Hey, I am all for personal responsibility, but what about a business’s responsibility to its customers? Oh right, they are rich and powerful, and the consumer is only there to consume and be taken advantage of, not considered for anything but being an open wallet to pillage.

Sam I Am says:

Re: Ah, yes

Oh boo effing hoo. Were it only a hundred who got it right and 10’s of millions getting it wrong, we’d properly crucify Verizon together for inscrutable policies.

But alas, it’s not that way. The little guy fucked himself through his own fecklessness. I know….. the truth is hard to handle but I’ll bet you can do it.

DocMenach (profile) says:

Re: Re: Ah, yes

SIA, you really are a complete retard. Okay, so the guy didn’t realize his contract was up and 1GB of data was downloaded. In what reality is 1GB worth $18,000? I’m sure the guy wouldn’t have had any issue paying the overage fee if the fee was somewhere in the realm of reasonable.

Also, what the heck is “fecklessness”?

BS meter says:

Re: Re: Ah, yes

Yeah, you are correct, people should be responsible for everything they do – no matter what. For example all those people who invested money with Bernie Madoff should have known that he was running a ponzi scheme. It is their own fault and they deserve to lose their life savings because they were stupid. This is of course sarcasm.

lux (profile) says:

It also continues to be clear that carriers are doing a miserable job educating their users, and an even worse job implementing effective systems that alert a user before their bill goes utterly apocalyptic.

I’m sure the folks on the Board would absolutely love to see new client functionality that allows customers to become aware of when they’d be giving the company _a lot_ of money. Mike, you know business folks, why even write an article like this? Of course they are going to screw over their customers, capitalism is about the bottom line, always has been, always will be. Is this really that surprising?

Mike Masnick (profile) says:

Re: Re:

I’m sure the folks on the Board would absolutely love to see new client functionality that allows customers to become aware of when they’d be giving the company _a lot_ of money.

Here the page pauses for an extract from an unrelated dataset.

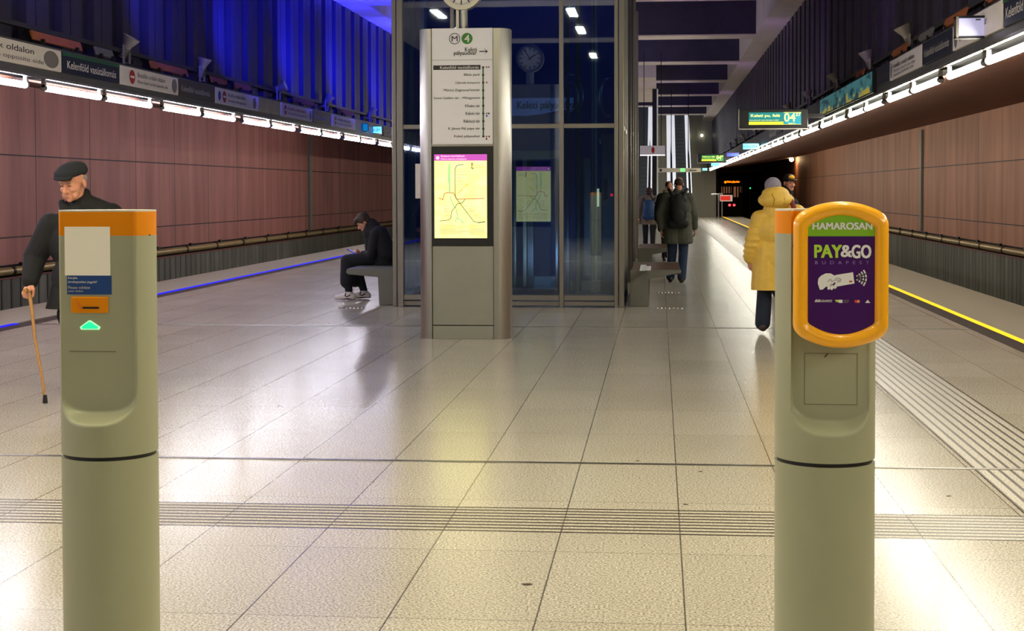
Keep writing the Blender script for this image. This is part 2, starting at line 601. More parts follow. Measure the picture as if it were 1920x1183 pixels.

Yes, that’s what Karl wrote. Not sure why you’re repeating it.

Mike, you know business folks, why even write an article like this?

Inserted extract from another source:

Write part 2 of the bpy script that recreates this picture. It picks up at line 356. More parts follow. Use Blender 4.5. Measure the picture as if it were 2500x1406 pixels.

I didn’t write it. But even if I had, what does knowing business people have to do with writing a blog post?

Of course they are going to screw over their customers, capitalism is about the bottom line, always has been, always will be. Is this really that surprising?

You have a rather odd view of capitalism. Yes, capitalism is about the bottom line, but a move like this GOES AGAINST the bottom line. No one’s going to pay the $18,000, and this move will anger plenty of Verizon customers. Capitalism is about the LONG TERM bottom line, and that means treating customers with respect so they’ll want to keep paying you. Not royally screwing them over so they decide to go elsewhere instead.

Karl Bode (profile) says:

Re: Re:

“I’m sure the folks on the Board would absolutely love to see new client functionality that allows customers to become aware of when they’d be giving the company _a lot_ of money.”

Hmm. We’re not talking about just giving “a lot of money.”

We’re talking about a retiree being absolutely screwed, and being forced to pay $18,000 for a volume of service worth — at best — a few hundred bucks if that.

“Of course they are going to screw over their customers, capitalism is about the bottom line, always has been, always will be. Is this really that surprising?”

What does “surprise” have to do with pointing out what is just, and what is not? And we’re talking about how the terms of service and pricing are not made clear, which is, at its base, a very practical marketing and billing problem — NOT just “the American way” (TM). Whether this is surprising is irrelevant.

And seriously, some of you need to read the byline of articles before assailing poor Mike.

CCRick says:

"I don't want to pay for what I bought, so let's not."

I also have a friend that sometimes misuses his phone and is surprised at the charges. He also refuses to pay for his behavior. Strangely, he pays his other bills so far as I know. Why not refuse to pay the power bill if the Christmas tree lights drive the price up?

Seriously – how about having a customer-set limit on charges per month and then simply have the number shut down except for 911 calls. I’d vote for that.

Anonymous Coward says:

Ah, yes

“The little guy fucked himself through his own fecklessness. I know….. the truth is hard to handle but I’ll bet you can do it.”

If the bill was 3 or 4 times what the customer expected, I would agree. But by my math, this is a bill that is over 177x the reported average customer revenue reported in 2006, and a little over 356x higher than Verizon’s ARPU reported in Feb 2010.

Verizon’s claim seem inflated, disconnected from reality, and shows that there may be a problem with obtaining a member of the board to fix what amounts to an accounting problem, even when properly escalated through a State-level regulatory channels.

Anonymous Coward says:

blah blah big corp bad, screw the little guy over whine whine cry cry

you agreed to a contract, not their fault you didn’t read it, what happened to personal responsibility?? oh that’s right you don’t have to have any, just cry about big business screwing you, wake up, take responsibility for your own action and inaction

Derek Kerton (profile) says:

Re: Re:

In a separate dumb argument, why don’t we write, in very small print on our payment checks, “by cashing this check, Verizon Wireless agrees that, under no circumstances will they ever issue me a bill that is 4x my average annualized bill amount. In such cases, they will notify me as I cross 3x normal usage, and allow me to decide whether to power off my phone, or simply continue calling but apply a lubricant to areas sensitive to chafing from repetitive motions.”

If we put that on our check, and they cashed one, then we could relax. I mean, they agreed, after all. Deal is a deal.

What else could we put on our checks to trick them into making a “deal”?